When the Securities and Exchange Commission finalizes its standards-of-conduct package, the Financial Industry Regulatory Authority will re-examine its suitability rule for broker-dealers, Robert Colby, chief legal officer at FINRA, said Tuesday.
Once implemented, FINRA will enforce the rule. With that in mind, FINRA will "look to see if there's any reason for us to continue to have a separate suitability rule because ... we don't want to get inconsistent in any way," Mr. Colby said during a panel discussion at the Securities Industry and Financial Markets Association's annual compliance seminar in Phoenix.
Last year, SEC commissioners advanced a standards-of-conduct package, which has become commonly known as Reg BI, for one of the three legs of the proposal. It includes a best-interest standard that compels brokers to put clients' financial interests ahead of their own and requires them to mitigate financial conflicts.
The agency said it will issue a final rule by September.
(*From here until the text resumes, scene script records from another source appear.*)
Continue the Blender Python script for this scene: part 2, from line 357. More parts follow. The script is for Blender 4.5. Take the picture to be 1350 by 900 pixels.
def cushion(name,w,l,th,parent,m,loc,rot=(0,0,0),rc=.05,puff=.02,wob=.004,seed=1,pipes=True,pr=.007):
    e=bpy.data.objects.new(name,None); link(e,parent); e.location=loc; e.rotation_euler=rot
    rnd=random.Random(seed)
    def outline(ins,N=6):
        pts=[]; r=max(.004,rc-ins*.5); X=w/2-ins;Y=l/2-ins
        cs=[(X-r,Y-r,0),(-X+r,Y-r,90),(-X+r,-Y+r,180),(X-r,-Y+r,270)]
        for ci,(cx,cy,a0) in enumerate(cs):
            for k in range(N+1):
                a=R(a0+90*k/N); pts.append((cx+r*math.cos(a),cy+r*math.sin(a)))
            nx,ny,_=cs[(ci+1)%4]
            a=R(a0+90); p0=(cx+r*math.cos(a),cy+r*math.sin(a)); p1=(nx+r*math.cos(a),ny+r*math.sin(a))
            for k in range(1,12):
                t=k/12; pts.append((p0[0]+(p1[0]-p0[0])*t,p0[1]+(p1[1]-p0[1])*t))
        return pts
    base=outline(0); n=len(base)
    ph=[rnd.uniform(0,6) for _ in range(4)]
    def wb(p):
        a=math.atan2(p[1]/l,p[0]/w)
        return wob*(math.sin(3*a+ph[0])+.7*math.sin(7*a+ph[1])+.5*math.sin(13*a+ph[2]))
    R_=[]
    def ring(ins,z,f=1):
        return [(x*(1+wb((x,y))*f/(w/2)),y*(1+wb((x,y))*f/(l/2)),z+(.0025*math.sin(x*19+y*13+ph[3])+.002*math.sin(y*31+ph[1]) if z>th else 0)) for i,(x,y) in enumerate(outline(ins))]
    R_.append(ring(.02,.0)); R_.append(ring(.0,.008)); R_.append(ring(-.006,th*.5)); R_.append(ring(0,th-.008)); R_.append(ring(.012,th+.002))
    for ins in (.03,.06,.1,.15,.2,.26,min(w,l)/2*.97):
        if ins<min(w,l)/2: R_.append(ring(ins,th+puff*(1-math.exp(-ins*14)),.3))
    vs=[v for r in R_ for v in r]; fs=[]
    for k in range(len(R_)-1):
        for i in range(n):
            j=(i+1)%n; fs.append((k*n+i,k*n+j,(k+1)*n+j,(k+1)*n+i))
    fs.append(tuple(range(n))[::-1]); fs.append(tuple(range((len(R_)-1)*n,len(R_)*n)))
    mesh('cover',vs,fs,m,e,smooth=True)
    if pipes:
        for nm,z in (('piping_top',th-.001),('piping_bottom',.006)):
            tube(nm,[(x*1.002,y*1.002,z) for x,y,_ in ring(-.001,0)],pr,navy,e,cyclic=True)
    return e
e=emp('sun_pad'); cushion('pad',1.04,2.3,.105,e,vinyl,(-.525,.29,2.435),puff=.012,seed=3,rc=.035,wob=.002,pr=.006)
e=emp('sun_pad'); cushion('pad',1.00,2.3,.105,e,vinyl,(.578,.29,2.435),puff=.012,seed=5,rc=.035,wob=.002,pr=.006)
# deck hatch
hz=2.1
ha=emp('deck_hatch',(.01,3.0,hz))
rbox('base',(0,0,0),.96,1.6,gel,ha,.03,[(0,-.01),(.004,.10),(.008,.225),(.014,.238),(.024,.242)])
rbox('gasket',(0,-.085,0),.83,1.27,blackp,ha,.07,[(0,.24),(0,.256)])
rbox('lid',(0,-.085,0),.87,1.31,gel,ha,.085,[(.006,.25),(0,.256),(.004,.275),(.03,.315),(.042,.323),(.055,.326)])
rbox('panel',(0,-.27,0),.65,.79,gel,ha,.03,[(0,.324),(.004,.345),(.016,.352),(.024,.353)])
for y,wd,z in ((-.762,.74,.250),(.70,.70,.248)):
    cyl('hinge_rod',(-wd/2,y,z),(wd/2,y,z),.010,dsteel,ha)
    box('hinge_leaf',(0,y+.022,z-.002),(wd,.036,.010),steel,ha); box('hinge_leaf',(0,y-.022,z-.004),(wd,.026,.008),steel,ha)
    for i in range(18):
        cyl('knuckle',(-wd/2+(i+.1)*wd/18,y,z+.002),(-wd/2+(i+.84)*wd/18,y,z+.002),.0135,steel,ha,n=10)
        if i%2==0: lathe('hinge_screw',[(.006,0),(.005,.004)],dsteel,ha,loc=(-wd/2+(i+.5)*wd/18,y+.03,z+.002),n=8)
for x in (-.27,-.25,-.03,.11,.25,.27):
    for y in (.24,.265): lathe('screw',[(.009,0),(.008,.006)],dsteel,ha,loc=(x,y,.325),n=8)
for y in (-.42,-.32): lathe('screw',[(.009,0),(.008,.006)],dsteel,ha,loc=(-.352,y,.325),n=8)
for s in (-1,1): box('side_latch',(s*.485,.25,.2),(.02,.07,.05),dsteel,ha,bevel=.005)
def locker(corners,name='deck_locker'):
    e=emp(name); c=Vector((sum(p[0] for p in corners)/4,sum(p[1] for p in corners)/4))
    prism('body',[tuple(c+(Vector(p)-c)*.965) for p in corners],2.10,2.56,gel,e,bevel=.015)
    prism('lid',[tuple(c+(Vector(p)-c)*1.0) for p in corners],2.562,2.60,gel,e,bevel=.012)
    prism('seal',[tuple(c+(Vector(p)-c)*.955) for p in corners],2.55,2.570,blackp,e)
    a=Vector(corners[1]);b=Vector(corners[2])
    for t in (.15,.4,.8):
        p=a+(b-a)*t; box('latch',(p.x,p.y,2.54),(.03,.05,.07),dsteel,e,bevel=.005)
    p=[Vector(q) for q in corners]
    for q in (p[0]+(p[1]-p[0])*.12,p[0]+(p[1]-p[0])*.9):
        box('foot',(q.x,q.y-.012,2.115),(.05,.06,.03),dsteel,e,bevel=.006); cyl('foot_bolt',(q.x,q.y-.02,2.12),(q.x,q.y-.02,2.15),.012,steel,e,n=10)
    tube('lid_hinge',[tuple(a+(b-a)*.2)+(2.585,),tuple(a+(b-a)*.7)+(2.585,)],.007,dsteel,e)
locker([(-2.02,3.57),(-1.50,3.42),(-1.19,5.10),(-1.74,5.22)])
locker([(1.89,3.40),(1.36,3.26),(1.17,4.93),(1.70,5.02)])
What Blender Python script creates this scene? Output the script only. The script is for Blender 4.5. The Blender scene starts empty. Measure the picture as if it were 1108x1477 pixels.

FINRA's suitability rule requires, in part, that a broker-dealer or associated person has "a reasonable basis to believe that a recommended transaction or investment strategy involving a security or securities is suitable for the customer."
"There's a lot of overlap between the existing suitability rule and the direction that Reg BI's going in order to mitigate conflicts," Mr. Colby said Tuesday, adding that FINRA could tweak its rule, if necessary. "If we do keep it we want to make sure that they're completely aligned," he said.
Also on the panel, Brett Redfearn, director of the SEC's division of trading and markets, said Reg BI is a top priority for the commission. "Ultimately, we're walking into a world where it becomes very clear that a broker-dealer cannot put his or her interest ahead of a customer when making a recommendation," he said.
Those types of conflicts of interest are a focus for the SEC, Mr. Redfearn added. "This really does go beyond the suitability (rule) as it's currently understood because not only do we need to disclose conflicts, but mitigate conflicts where they can be mitigated."